The findings of the report are based on both secondary research and in-depth interviews. For the 2022 edition, the report producers, Faber Consulting, interviewed 26 senior executives from 24 insurers, reinsurers and brokers on the African continent from March to April 2022.
Regional impact
The report identified developing countries in Africa to be particularly vulnerable to the effects of climate change, adding that this is due to their low adaptive capacity and widespread poverty.
Across East and West Africa, climate change is forecast to affect GDP per capita by about 15 percent by 2050 under severe warming scenarios.
It said in Northern and Southern Africa, the negative impact of climate change on GDP is estimated at 10 percent, and in Central Africa, around 5 percent.
In a further detailed analysis of the impact, the report stated that the service and industrial sectors are more vulnerable to extreme rainfall and flooding than agriculture, adding that these negative impacts could affect Africa’s ability to cope and adapt to evolving extreme weather events and climate change risks.
In a further examination of the top risks that are posed as a result of climate change, the report finds that floods and droughts are the two most common climate risks for African insurance markets.
“Increasing urbanisation in Africa means that the catastrophe risk profiles of African countries are shifting from predominantly rural areas, where drought and food security are the biggest challenges, to urban areas, where floods, cyclones and earthquakes are the biggest risks,” explained Simone Lauper, a partner at Faber Consulting.
The frequency of climate risks was highlighted by insurers, according to the report, in particular tropical cyclones that have increased significantly in Mauritius, Madagascar and Mozambique, as well as floods in West and East African countries, and forest fires in North African countries and hailstorms in South Africa.
Insurers also projected an increase in the severity of extreme weather events, especially tropical storms and floods, with respondents in addition observing a sharp increase in values in urban areas, which contributes to the rising cost of claims after disasters.
Awareness yet to surge insurance demand
But while awareness of climate change is on the rise in Africa, being most pronounced at government level, followed by businesses and consumers, this is yet to result in a visible increase in demand, the report found.
Businesses are seeing penetration of commercial insurance for protection from climate change getting higher, but not so for consumers in Africa which remains low due to a combination of affordability, awareness and accessibility, said the report.
The respondents for the survey agreed that climate change offered new opportunities for the insurance industry, especially given the generally low insurance penetration.
“Compared to the global average rate of 3.3 percent, Africa’s non-life insurance penetration in 2020 was only 1.8 percent. Coming from this very low base, the potential for growth across the continent is immense,” said Andreas Bollmann, partner at Faber Consulting.
Besides, it has also been found that more business opportunities are emerging from the steep rise in renewable energy investment in Africa as the continent seeks to detach itself from its dependence on fossil fuels, work towards carbon neutrality and take advantage of the fact that Africa receives more hours of bright sunshine than any other region.
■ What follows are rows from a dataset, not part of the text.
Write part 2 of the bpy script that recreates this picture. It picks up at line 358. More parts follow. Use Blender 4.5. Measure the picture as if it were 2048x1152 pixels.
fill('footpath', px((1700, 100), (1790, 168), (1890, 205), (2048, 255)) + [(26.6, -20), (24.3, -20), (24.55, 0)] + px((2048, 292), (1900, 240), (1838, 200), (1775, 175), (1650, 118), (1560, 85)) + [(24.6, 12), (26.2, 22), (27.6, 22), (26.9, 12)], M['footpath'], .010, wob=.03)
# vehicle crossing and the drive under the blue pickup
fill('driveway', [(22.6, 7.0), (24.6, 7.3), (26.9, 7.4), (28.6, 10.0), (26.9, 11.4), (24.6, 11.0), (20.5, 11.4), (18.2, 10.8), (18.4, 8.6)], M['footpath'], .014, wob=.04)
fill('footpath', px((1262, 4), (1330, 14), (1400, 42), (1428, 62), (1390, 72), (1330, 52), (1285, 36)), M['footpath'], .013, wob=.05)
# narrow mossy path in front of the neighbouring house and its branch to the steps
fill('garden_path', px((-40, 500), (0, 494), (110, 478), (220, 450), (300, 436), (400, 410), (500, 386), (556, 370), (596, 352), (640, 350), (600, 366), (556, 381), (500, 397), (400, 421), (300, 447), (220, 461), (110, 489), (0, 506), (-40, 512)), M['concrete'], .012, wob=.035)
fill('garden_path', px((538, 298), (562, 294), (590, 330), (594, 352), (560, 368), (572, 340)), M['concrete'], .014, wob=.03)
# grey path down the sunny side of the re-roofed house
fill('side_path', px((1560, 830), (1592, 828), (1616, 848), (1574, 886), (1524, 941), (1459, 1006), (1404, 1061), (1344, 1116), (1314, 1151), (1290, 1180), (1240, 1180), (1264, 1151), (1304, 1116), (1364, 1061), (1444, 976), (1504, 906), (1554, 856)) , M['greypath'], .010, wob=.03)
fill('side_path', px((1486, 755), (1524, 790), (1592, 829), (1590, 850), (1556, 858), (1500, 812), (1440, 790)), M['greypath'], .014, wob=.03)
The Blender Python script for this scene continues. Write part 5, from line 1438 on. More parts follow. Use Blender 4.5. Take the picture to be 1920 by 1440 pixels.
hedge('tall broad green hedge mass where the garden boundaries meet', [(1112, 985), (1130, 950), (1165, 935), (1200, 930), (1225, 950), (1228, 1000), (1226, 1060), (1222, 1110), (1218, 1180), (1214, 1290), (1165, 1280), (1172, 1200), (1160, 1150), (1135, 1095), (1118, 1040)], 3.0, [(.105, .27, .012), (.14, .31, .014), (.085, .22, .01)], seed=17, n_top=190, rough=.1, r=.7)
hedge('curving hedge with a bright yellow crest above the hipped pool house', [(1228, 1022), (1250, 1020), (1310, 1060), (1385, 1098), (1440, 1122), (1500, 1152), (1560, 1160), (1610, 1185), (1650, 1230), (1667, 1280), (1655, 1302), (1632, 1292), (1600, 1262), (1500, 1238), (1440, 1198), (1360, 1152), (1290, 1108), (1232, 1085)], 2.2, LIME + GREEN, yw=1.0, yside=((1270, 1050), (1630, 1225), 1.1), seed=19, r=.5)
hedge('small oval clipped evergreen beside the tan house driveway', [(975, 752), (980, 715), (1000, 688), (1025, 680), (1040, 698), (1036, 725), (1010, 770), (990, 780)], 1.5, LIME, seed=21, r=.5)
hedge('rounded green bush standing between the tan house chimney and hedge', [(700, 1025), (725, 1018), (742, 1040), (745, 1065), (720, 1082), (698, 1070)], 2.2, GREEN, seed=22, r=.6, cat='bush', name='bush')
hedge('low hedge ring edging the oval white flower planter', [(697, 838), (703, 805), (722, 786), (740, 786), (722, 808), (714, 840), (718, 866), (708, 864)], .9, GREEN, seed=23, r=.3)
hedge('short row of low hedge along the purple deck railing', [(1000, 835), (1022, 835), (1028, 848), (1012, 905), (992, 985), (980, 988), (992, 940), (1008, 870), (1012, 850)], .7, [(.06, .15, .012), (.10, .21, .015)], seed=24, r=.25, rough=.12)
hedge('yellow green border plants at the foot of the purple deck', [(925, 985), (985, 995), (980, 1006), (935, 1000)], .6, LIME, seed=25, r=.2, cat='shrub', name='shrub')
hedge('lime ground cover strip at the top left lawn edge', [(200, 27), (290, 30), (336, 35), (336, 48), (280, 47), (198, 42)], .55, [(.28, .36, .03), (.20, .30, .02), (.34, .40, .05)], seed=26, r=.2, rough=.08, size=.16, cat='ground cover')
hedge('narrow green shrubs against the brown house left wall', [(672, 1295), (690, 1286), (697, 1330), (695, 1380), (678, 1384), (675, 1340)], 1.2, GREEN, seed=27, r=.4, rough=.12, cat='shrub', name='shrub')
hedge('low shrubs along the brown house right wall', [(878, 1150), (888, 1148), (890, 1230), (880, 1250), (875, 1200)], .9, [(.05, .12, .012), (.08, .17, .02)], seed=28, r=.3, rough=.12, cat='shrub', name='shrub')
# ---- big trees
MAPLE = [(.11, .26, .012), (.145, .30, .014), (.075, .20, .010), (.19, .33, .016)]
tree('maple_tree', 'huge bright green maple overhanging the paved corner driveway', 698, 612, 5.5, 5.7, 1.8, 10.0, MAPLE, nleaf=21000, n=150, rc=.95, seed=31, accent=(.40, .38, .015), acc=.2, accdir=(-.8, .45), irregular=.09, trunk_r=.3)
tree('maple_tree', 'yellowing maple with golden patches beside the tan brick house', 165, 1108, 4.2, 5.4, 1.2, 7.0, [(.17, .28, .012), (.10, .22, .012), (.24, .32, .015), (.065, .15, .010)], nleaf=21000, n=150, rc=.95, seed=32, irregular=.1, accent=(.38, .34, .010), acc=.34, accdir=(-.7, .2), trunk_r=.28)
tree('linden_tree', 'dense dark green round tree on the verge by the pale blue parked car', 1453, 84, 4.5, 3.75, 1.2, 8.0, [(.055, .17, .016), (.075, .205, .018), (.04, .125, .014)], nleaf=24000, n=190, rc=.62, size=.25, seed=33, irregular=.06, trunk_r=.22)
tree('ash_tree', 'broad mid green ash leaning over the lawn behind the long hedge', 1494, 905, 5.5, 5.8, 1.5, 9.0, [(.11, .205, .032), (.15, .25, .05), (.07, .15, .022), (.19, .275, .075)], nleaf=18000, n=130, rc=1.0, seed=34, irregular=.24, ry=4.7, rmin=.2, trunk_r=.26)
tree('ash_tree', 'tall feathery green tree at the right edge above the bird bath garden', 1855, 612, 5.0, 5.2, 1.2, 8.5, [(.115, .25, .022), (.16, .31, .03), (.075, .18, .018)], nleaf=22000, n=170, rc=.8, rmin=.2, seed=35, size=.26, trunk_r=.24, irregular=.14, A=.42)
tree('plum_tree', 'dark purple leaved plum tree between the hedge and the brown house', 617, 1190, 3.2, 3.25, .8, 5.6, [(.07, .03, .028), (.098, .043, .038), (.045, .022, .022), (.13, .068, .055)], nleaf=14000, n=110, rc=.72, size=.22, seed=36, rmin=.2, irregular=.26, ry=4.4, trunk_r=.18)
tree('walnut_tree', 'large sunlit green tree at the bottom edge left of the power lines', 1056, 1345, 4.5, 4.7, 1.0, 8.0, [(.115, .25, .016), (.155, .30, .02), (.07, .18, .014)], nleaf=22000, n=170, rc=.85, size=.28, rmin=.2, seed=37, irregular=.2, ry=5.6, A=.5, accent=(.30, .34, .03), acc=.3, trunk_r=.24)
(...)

Tope Smart, AIO president, endorsing the 2022 report in a foreword said, “The African insurance and risk management industry can support the transition to a low-carbon future by aligning their risk knowledge with their strategy and investment decisions and helping their clients with relevant and innovative risk transfer solutions to reduce risk and increase climate resilience. This will ensure the insurability of climate risks in the years to come, but it will also mean that a major business opportunity is seized.”